### DATASET ROWS
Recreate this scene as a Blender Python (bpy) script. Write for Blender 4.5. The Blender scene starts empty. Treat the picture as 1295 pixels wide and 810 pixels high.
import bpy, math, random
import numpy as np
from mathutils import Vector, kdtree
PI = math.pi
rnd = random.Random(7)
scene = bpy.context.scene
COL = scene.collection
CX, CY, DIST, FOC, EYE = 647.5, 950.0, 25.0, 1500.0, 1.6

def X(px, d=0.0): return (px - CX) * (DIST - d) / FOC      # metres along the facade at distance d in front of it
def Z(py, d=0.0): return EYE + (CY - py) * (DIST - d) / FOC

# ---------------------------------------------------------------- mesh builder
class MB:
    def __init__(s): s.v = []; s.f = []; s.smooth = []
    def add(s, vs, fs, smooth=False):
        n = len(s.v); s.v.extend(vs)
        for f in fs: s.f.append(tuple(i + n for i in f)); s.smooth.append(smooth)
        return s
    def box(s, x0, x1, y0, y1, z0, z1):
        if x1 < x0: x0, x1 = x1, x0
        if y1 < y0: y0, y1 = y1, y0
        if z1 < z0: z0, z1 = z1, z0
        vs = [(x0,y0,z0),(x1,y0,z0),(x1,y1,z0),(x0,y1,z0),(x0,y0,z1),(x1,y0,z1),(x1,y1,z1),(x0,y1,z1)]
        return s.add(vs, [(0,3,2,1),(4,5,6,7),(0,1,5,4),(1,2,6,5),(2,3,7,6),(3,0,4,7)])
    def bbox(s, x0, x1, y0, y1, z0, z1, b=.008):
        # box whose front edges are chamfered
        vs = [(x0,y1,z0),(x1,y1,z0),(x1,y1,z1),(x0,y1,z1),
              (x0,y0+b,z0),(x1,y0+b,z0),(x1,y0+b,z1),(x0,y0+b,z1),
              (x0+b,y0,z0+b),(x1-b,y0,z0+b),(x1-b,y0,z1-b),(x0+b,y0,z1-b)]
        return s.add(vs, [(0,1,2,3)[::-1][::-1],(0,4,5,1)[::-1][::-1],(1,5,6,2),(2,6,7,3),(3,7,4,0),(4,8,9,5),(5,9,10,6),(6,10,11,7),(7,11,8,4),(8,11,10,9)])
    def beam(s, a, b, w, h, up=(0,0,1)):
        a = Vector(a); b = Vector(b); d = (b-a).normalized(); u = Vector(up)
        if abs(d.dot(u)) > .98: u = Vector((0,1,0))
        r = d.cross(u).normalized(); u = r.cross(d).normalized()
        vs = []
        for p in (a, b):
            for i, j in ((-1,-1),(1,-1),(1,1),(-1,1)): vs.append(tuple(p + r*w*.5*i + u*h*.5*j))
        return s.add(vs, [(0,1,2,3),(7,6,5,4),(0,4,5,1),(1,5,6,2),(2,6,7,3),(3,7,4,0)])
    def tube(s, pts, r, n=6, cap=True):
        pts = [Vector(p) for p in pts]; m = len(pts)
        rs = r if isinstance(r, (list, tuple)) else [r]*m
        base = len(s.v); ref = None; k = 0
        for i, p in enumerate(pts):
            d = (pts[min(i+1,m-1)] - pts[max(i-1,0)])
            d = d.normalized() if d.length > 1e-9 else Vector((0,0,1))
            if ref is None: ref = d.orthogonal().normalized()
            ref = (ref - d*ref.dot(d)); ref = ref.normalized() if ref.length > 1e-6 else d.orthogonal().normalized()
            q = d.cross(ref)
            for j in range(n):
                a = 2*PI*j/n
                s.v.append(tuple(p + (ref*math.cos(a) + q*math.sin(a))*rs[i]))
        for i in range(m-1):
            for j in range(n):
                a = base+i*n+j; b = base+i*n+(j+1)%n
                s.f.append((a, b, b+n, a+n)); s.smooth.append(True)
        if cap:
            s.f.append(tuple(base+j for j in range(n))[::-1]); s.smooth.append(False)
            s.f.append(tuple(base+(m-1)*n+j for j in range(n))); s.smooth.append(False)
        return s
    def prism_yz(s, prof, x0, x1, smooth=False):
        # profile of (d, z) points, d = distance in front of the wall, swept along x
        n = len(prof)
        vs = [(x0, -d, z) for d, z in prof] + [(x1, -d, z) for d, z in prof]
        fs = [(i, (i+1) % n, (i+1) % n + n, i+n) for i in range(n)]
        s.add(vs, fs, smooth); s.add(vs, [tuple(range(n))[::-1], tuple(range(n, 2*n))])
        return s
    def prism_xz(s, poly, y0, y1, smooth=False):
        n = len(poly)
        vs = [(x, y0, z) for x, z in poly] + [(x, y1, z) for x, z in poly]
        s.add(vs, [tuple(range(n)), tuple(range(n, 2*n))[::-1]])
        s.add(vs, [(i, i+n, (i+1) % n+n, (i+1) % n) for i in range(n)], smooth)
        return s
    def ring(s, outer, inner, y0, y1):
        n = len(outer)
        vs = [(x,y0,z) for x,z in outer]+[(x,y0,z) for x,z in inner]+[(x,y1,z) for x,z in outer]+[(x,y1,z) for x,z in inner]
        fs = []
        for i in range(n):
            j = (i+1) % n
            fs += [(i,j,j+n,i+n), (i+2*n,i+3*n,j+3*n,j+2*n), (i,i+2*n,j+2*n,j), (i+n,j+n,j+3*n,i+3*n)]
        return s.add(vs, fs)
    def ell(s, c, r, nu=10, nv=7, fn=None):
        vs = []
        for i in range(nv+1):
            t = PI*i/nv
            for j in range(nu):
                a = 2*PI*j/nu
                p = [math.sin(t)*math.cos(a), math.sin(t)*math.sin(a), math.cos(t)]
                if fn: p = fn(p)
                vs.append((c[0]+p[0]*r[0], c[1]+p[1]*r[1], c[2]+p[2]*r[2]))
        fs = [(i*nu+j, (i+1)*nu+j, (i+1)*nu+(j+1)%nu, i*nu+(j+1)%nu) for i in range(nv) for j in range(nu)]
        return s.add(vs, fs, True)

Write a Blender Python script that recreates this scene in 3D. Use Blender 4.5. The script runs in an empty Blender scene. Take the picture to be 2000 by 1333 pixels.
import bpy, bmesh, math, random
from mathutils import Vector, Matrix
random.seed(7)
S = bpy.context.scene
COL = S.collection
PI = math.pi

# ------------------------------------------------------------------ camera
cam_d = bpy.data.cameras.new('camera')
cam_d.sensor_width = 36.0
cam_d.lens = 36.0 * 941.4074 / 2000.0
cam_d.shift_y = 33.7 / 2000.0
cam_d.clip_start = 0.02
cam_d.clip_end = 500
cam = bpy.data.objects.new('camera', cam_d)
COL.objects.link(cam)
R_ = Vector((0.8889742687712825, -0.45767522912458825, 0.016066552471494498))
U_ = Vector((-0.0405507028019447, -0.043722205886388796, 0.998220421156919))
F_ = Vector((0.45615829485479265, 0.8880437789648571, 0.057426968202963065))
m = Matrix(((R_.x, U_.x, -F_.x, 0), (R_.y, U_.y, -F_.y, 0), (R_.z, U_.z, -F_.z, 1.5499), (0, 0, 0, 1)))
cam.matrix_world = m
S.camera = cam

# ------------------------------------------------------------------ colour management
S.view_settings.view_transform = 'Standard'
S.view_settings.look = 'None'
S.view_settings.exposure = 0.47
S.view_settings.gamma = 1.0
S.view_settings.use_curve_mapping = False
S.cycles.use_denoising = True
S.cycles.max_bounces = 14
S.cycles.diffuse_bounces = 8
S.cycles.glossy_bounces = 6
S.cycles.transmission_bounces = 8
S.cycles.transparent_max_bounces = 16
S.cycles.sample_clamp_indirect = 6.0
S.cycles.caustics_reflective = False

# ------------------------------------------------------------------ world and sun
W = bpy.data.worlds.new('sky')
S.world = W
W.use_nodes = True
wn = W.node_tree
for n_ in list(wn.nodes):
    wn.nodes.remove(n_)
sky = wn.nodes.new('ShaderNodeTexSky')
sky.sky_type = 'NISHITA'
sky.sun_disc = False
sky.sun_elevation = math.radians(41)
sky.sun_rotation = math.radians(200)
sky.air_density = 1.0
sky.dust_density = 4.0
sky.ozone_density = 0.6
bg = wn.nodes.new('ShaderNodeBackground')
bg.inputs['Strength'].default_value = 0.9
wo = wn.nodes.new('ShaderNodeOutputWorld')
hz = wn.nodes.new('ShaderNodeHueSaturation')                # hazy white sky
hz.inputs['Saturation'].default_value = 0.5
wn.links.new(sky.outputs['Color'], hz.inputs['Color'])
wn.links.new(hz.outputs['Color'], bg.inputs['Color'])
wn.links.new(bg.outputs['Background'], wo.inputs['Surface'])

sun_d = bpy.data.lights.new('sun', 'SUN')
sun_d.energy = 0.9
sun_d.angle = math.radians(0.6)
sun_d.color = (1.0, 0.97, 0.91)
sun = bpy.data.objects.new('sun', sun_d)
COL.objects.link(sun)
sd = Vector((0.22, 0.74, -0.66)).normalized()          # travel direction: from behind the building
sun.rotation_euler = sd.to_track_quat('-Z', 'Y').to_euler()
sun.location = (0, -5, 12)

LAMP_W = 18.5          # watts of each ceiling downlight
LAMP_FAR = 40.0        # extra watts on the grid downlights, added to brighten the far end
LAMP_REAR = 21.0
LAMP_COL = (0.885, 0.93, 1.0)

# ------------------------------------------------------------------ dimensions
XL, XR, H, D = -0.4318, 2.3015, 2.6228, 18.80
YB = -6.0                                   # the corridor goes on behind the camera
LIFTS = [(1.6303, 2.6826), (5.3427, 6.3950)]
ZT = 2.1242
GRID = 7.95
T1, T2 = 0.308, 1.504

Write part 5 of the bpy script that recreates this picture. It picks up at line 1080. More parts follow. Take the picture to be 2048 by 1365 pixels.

### STATED EXERCISE
Everything from the first line through the line containing "CX, CY, DIST, FOC, EYE" should be quoted exactly, and nothing beyond it.

### RESULT
Recreate this scene as a Blender Python (bpy) script. Write for Blender 4.5. The Blender scene starts empty. Treat the picture as 1295 pixels wide and 810 pixels high.
import bpy, math, random
import numpy as np
from mathutils import Vector, kdtree
PI = math.pi
rnd = random.Random(7)
scene = bpy.context.scene
COL = scene.collection
CX, CY, DIST, FOC, EYE = 647.5, 950.0, 25.0, 1500.0, 1.6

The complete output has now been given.